Statistics have proven over and over again that if you treat someone with respect and dignity behind bars, the chance of them being a productive member of society when they are released are increased ten-fold. Let us not forget that the families of loved ones are paying for the crime too.

I hope you never walk our path. It is painful and humiliating and there is no guarantee how anyone will turn out, regardless of how they are raised.

PopTarts for Lunch said...

"12:06, it's the offender's family paying excessive commissary fees and phone charges. You're wanting to punish the wrong people, for somebody so enamored with karma."

An off-hand, food-for-thought, parenthetical reference to Karma hardly constitutes infatuation!

I shouldn't be surprised, though. It's been awhile since the APD-Grits "Tazer brandishing (or not)" controversy, so I had forgotten about Grits' penchant for hyperbole.

Just kiddin' Grits. Keep up the indefatigable blogging. My mind is the better for it.
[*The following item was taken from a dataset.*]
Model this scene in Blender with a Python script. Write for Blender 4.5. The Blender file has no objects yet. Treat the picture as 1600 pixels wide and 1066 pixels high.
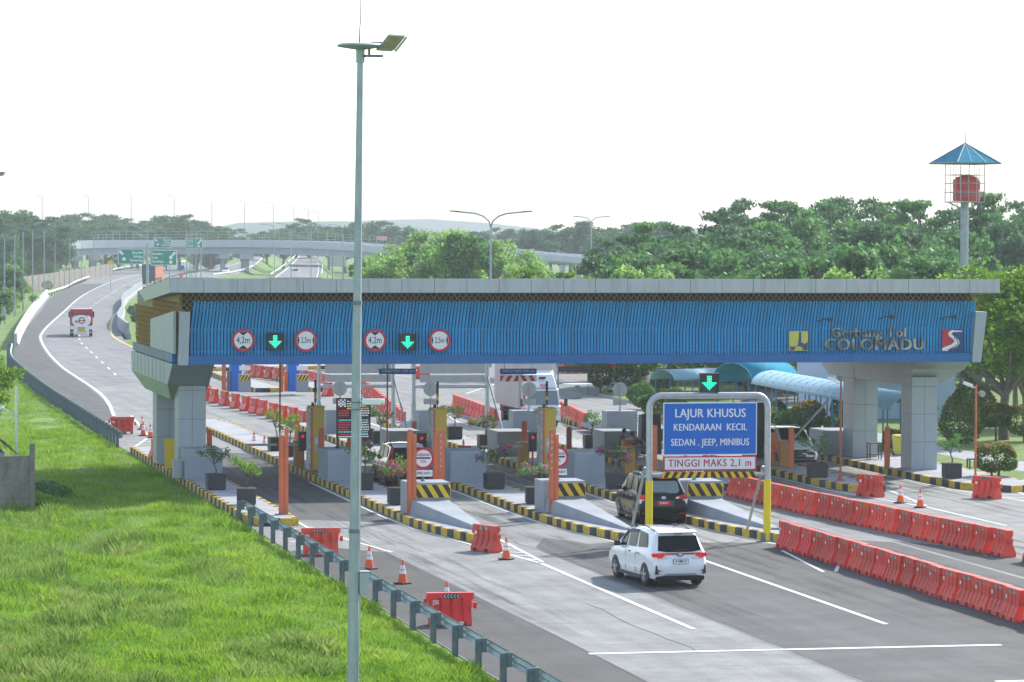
import bpy, bmesh, math, random
import numpy as np
from mathutils import Vector, Matrix, Quaternion
R = math.radians
scene = bpy.context.scene
col = scene.collection

# ------------------------------------------------------------------ camera
FOC, CAM_H = 5600.0, 10.7                     # focal length in photo pixels, eye height in metres
PITCH, YAW, ROLL = math.atan2(173, FOC), math.atan2(1170, FOC), 0.004
FW = Vector((math.sin(YAW)*math.cos(PITCH), math.cos(YAW)*math.cos(PITCH), -math.sin(PITCH)))
_r = Vector((math.cos(YAW), -math.sin(YAW), 0)); _u = _r.cross(FW)
RT = _r*math.cos(ROLL) + _u*math.sin(ROLL); UP = _u*math.cos(ROLL) - _r*math.sin(ROLL)
CAM = Vector((0, 0, CAM_H))
cd = bpy.data.cameras.new('camera'); cam = bpy.data.objects.new('camera', cd); col.objects.link(cam)
cd.sensor_width = 36; cd.lens = 36*FOC/1600; cd.clip_start = 1; cd.clip_end = 20000
cam.matrix_world = Matrix(((RT.x, UP.x, -FW.x, 0), (RT.y, UP.y, -FW.y, 0), (RT.z, UP.z, -FW.z, CAM_H), (0, 0, 0, 1)))
scene.camera = cam

# ------------------------------------------------------------------ sky, sun, exposure
SUN_EL, SUN_AZ = R(37), R(47)                 # azimuth clockwise from +Y
w = bpy.data.worlds.new("World"); scene.world = w; w.use_nodes = True
nt = w.node_tree; bg = nt.nodes['Background']
sky = nt.nodes.new('ShaderNodeTexSky'); sky.sky_type = 'NISHITA'; sky.sun_disc = False
sky.sun_elevation = SUN_EL; sky.sun_rotation = SUN_AZ; sky.dust_density = 1.0; sky.air_density = 1.0; sky.ozone_density = 1.0
hs = nt.nodes.new('ShaderNodeHueSaturation'); hs.inputs['Saturation'].default_value = .78      # milky, hazy sky
nt.links.new(sky.outputs[0], hs.inputs['Color']); nt.links.new(hs.outputs[0], bg.inputs[0]); bg.inputs[1].default_value = 0.15
sd = bpy.data.lights.new('sun', 'SUN'); sd.energy = 2.9; sd.angle = R(2.0); sd.color = (1, 0.95, 0.86)
so = bpy.data.objects.new('sun', sd); col.objects.link(so)
sv = Vector((math.sin(SUN_AZ)*math.cos(SUN_EL), math.cos(SUN_AZ)*math.cos(SUN_EL), math.sin(SUN_EL)))
so.rotation_euler = sv.to_track_quat('Z', 'Y').to_euler(); so.location = (60, 200, 80)
vs = scene.view_settings; vs.view_transform = 'Standard'; vs.look = 'None'; vs.gamma = 1; vs.exposure = 1.1
scene.cycles.use_denoising = True
scene.cycles.max_bounces = 6; scene.cycles.transparent_max_bounces = 8; scene.cycles.volume_bounces = 0

# ------------------------------------------------------------------ photo pixel -> world
def ray(px, py): return FW + RT*((px-800)/FOC) - UP*((py-533)/FOC)
def G(px, py, z=0.0):                          # the point of height z seen at a photo pixel
    d = ray(px, py); return CAM + d*((z-CAM_H)/d.z)
def S(px, py, s): return CAM + ray(px, py)*(FOC/s)     # the point at the distance where 1 m = s pixels
def AY(px, py, Y):
    d = ray(px, py); return CAM + d*(Y/d.y)
def GS(px, s, z=0.0):                          # ground point below a pixel column at scale s
    p = S(px, 360, s); return Vector((p.x, p.y, z))
def ZS(y, s): return CAM_H - (y-360)/s         # height of a pixel row at scale s

# ------------------------------------------------------------------ materials
def mat(name, c, rough=.6, metal=0, var=.12, scale=2.0, bump=0, bscale=None, stretch=(1,1,1), c2=None, rnd=0, emit=None, es=1, dirt=0, coat=0):
    m = bpy.data.materials.new(name); m.use_nodes = True; n = m.node_tree.nodes; l = m.node_tree.links
    b = n['Principled BSDF']; b.inputs['Roughness'].default_value = rough; b.inputs['Metallic'].default_value = metal
    if coat: b.inputs['Coat Weight'].default_value = coat; b.inputs['Coat Roughness'].default_value = .05
    c = tuple(c)+(1,) if len(c) == 3 else c
    tc = n.new('ShaderNodeTexCoord'); mp = n.new('ShaderNodeMapping'); mp.inputs['Scale'].default_value = stretch
    l.new(tc.outputs['Object'], mp.inputs[0])
    no = n.new('ShaderNodeTexNoise'); no.inputs['Scale'].default_value = scale; no.inputs['Detail'].default_value = 6; no.inputs['Roughness'].default_value = .65
    l.new(mp.outputs[0], no.inputs[0])
    mr = n.new('ShaderNodeMapRange'); mr.inputs[1].default_value = .3; mr.inputs[2].default_value = .7
    mr.inputs[3].default_value = 1-var; mr.inputs[4].default_value = 1+var
    l.new(no.outputs[0], mr.inputs[0])
    mx = n.new('ShaderNodeMix'); mx.data_type = 'RGBA'; mx.blend_type = 'MULTIPLY'; mx.inputs[0].default_value = 1
    mx.inputs[6].default_value = c
    if c2 is not None:
        m2 = n.new('ShaderNodeMix'); m2.data_type = 'RGBA'; m2.inputs[6].default_value = c; m2.inputs[7].default_value = tuple(c2)+(1,)
        n2 = n.new('ShaderNodeTexNoise'); n2.inputs['Scale'].default_value = scale*.45; n2.inputs['Detail'].default_value = 5
        l.new(mp.outputs[0], n2.inputs[0])
        r2 = n.new('ShaderNodeMapRange'); r2.inputs[1].default_value = .42; r2.inputs[2].default_value = .62
        l.new(n2.outputs[0], r2.inputs[0]); l.new(r2.outputs[0], m2.inputs[0]); l.new(m2.outputs[2], mx.inputs[6])
    l.new(mr.outputs[0], mx.inputs[7])
    out = mx.outputs[2]
    if rnd:
        oi = n.new('ShaderNodeObjectInfo'); r3 = n.new('ShaderNodeMapRange'); r3.inputs[3].default_value = 1-rnd; r3.inputs[4].default_value = 1+rnd
        l.new(oi.outputs['Random'], r3.inputs[0])
        m3 = n.new('ShaderNodeMix'); m3.data_type = 'RGBA'; m3.blend_type = 'MULTIPLY'; m3.inputs[0].default_value = 1
        l.new(out, m3.inputs[6]); l.new(r3.outputs[0], m3.inputs[7]); out = m3.outputs[2]
    if dirt:                                    # worn, stained patches with a shape of their own
        n4 = n.new('ShaderNodeTexNoise'); n4.inputs['Scale'].default_value = scale*1.7; n4.inputs['Detail'].default_value = 8; n4.inputs['Roughness'].default_value = .75
        l.new(mp.outputs[0], n4.inputs[0])
        r4 = n.new('ShaderNodeMapRange'); r4.inputs[1].default_value = .5; r4.inputs[2].default_value = .68; r4.inputs[4].default_value = dirt
        l.new(n4.outputs[0], r4.inputs[0])
        m4 = n.new('ShaderNodeMix'); m4.data_type = 'RGBA'; m4.inputs[7].default_value = (.09, .085, .075, 1)
        l.new(r4.outputs[0], m4.inputs[0]); l.new(out, m4.inputs[6]); out = m4.outputs[2]
    l.new(out, b.inputs['Base Color'])
    if bump:
        bp = n.new('ShaderNodeBump'); bp.inputs['Strength'].default_value = bump; bp.inputs['Distance'].default_value = .05
        n5 = n.new('ShaderNodeTexNoise'); n5.inputs['Scale'].default_value = bscale or scale*8; n5.inputs['Detail'].default_value = 4
        l.new(tc.outputs['Object'], n5.inputs[0]); l.new(n5.outputs[0], bp.inputs['Height']); l.new(bp.outputs[0], b.inputs['Normal'])
    if emit:
        b.inputs['Emission Color'].default_value = tuple(emit)+(1,); b.inputs['Emission Strength'].default_value = es
    return m

def leafmat(name, cols, trans=.35, rough=.55, patch=0):
    m = bpy.data.materials.new(name); m.use_nodes = True; n = m.node_tree.nodes; l = m.node_tree.links
    b = n['Principled BSDF']; b.inputs['Roughness'].default_value = rough; b.inputs['Specular IOR Level'].default_value = .3
    g = n.new('ShaderNodeNewGeometry'); cr = n.new('ShaderNodeValToRGB'); cr.color_ramp.interpolation = 'LINEAR'
    e = cr.color_ramp.elements
    e[0].color = tuple(cols[0])+(1,); e[1].color = tuple(cols[-1])+(1,)
    for i, c in enumerate(cols[1:-1]):
        k = e.new((i+1)/(len(cols)-1)); k.color = tuple(c)+(1,)
    if patch:                                   # broad patches of greener and drier growth
        tc = n.new('ShaderNodeTexCoord'); no = n.new('ShaderNodeTexNoise'); no.inputs['Scale'].default_value = .3; no.inputs['Detail'].default_value = 4; l.new(tc.outputs['Object'], no.inputs[0])
        mr = n.new('ShaderNodeMapRange'); mr.inputs[1].default_value = .36; mr.inputs[2].default_value = .66; l.new(no.outputs[0], mr.inputs[0])
        mf = n.new('ShaderNodeMix'); mf.inputs[0].default_value = patch; l.new(g.outputs['Random Per Island'], mf.inputs[2]); l.new(mr.outputs[0], mf.inputs[3]); l.new(mf.outputs[0], cr.inputs[0])
    else: l.new(g.outputs['Random Per Island'], cr.inputs[0])
    oi = n.new('ShaderNodeObjectInfo'); r3 = n.new('ShaderNodeMapRange'); r3.inputs[3].default_value = .8; r3.inputs[4].default_value = 1.2
    l.new(oi.outputs['Random'], r3.inputs[0])
    m3 = n.new('ShaderNodeMix'); m3.data_type = 'RGBA'; m3.blend_type = 'MULTIPLY'; m3.inputs[0].default_value = 1
    l.new(cr.outputs[0], m3.inputs[6]); l.new(r3.outputs[0], m3.inputs[7])
    l.new(m3.outputs[2], b.inputs['Base Color'])
    t = n.new('ShaderNodeBsdfTranslucent'); l.new(m3.outputs[2], t.inputs[0])
    ms = n.new('ShaderNodeMixShader'); ms.inputs[0].default_value = trans
    l.new(b.outputs[0], ms.inputs[1]); l.new(t.outputs[0], ms.inputs[2]); l.new(ms.outputs[0], n['Material Output'].inputs[0])
    return m

def roadmat(name, c, c2, joint=None, rough=.85):
    m = mat(name, c, rough, var=.16, scale=.9, c2=c2, bump=.25, bscale=30, dirt=.22)
    n = m.node_tree.nodes; l = m.node_tree.links; b = n['Principled BSDF']
    src = b.inputs['Base Color'].links[0].from_socket
    tc = n.new('ShaderNodeTexCoord'); mp = n.new('ShaderNodeMapping'); mp.inputs['Scale'].default_value = (1.6, .03, 1)
    l.new(tc.outputs['Object'], mp.inputs[0])
    no = n.new('ShaderNodeTexNoise'); no.inputs['Scale'].default_value = 1; no.inputs['Detail'].default_value = 4; l.new(mp.outputs[0], no.inputs[0])
    mr = n.new('ShaderNodeMapRange'); mr.inputs[1].default_value = .35; mr.inputs[2].default_value = .68; mr.inputs[3].default_value = 1.07; mr.inputs[4].default_value = .82
    l.new(no.outputs[0], mr.inputs[0])
    mx = n.new('ShaderNodeMix'); mx.data_type = 'RGBA'; mx.blend_type = 'MULTIPLY'; mx.inputs[0].default_value = 1
    l.new(src, mx.inputs[6]); l.new(mr.outputs[0], mx.inputs[7]); out = mx.outputs[2]
    # fine grit
    gr = n.new('ShaderNodeTexNoise'); gr.inputs['Scale'].default_value = 14; gr.inputs['Detail'].default_value = 3; l.new(tc.outputs['Object'], gr.inputs[0])
    g2 = n.new('ShaderNodeMapRange'); g2.inputs[1].default_value = .3; g2.inputs[2].default_value = .7; g2.inputs[3].default_value = .82; g2.inputs[4].default_value = 1.18
    l.new(gr.outputs[0], g2.inputs[0])
    mg = n.new('ShaderNodeMix'); mg.data_type = 'RGBA'; mg.blend_type = 'MULTIPLY'; mg.inputs[0].default_value = 1
    l.new(out, mg.inputs[6]); l.new(g2.outputs[0], mg.inputs[7]); out = mg.outputs[2]
    if joint:
        br = n.new('ShaderNodeTexBrick'); br.offset = 0; br.inputs['Scale'].default_value = 1
        br.inputs['Brick Width'].default_value = joint[0]; br.inputs['Row Height'].default_value = joint[1]; br.inputs['Mortar Size'].default_value = .025
        br.inputs['Color1'].default_value = (1, 1, 1, 1); br.inputs['Color2'].default_value = (.88, .88, .9, 1); br.inputs['Mortar'].default_value = (.45, .45, .45, 1)
        l.new(tc.outputs['Object'], br.inputs[0])
        m5 = n.new('ShaderNodeMix'); m5.data_type = 'RGBA'; m5.blend_type = 'MULTIPLY'; m5.inputs[0].default_value = 1
        l.new(out, m5.inputs[6]); l.new(br.outputs[0], m5.inputs[7]); out = m5.outputs[2]
    l.new(out, b.inputs['Base Color']); return m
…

Helga Dill, TX CURE said...

What Texas inmates and families are paying for phone calls is 23 cents per minute . The company providing the service paid 23 million to install the phones in units that were not outfitted for the additional phoneservice. The only way we could get the service period , is by setting aside 10% of the proceeds for the victims compensation fund. As it looks now, the company will break even by the end of 2015. I for one prefer the 23 cents per minute than to have to travel for a visit every other week. We now have the opportunity for the inmates to call their loved ones at a cellphone number rather a land line , which eliminates the need for such a landline.
I wish people would educate themselves a little more before they start complaining. It took a long,long time to even get this phone service.

sean88 said...

Thank you for the information Helga!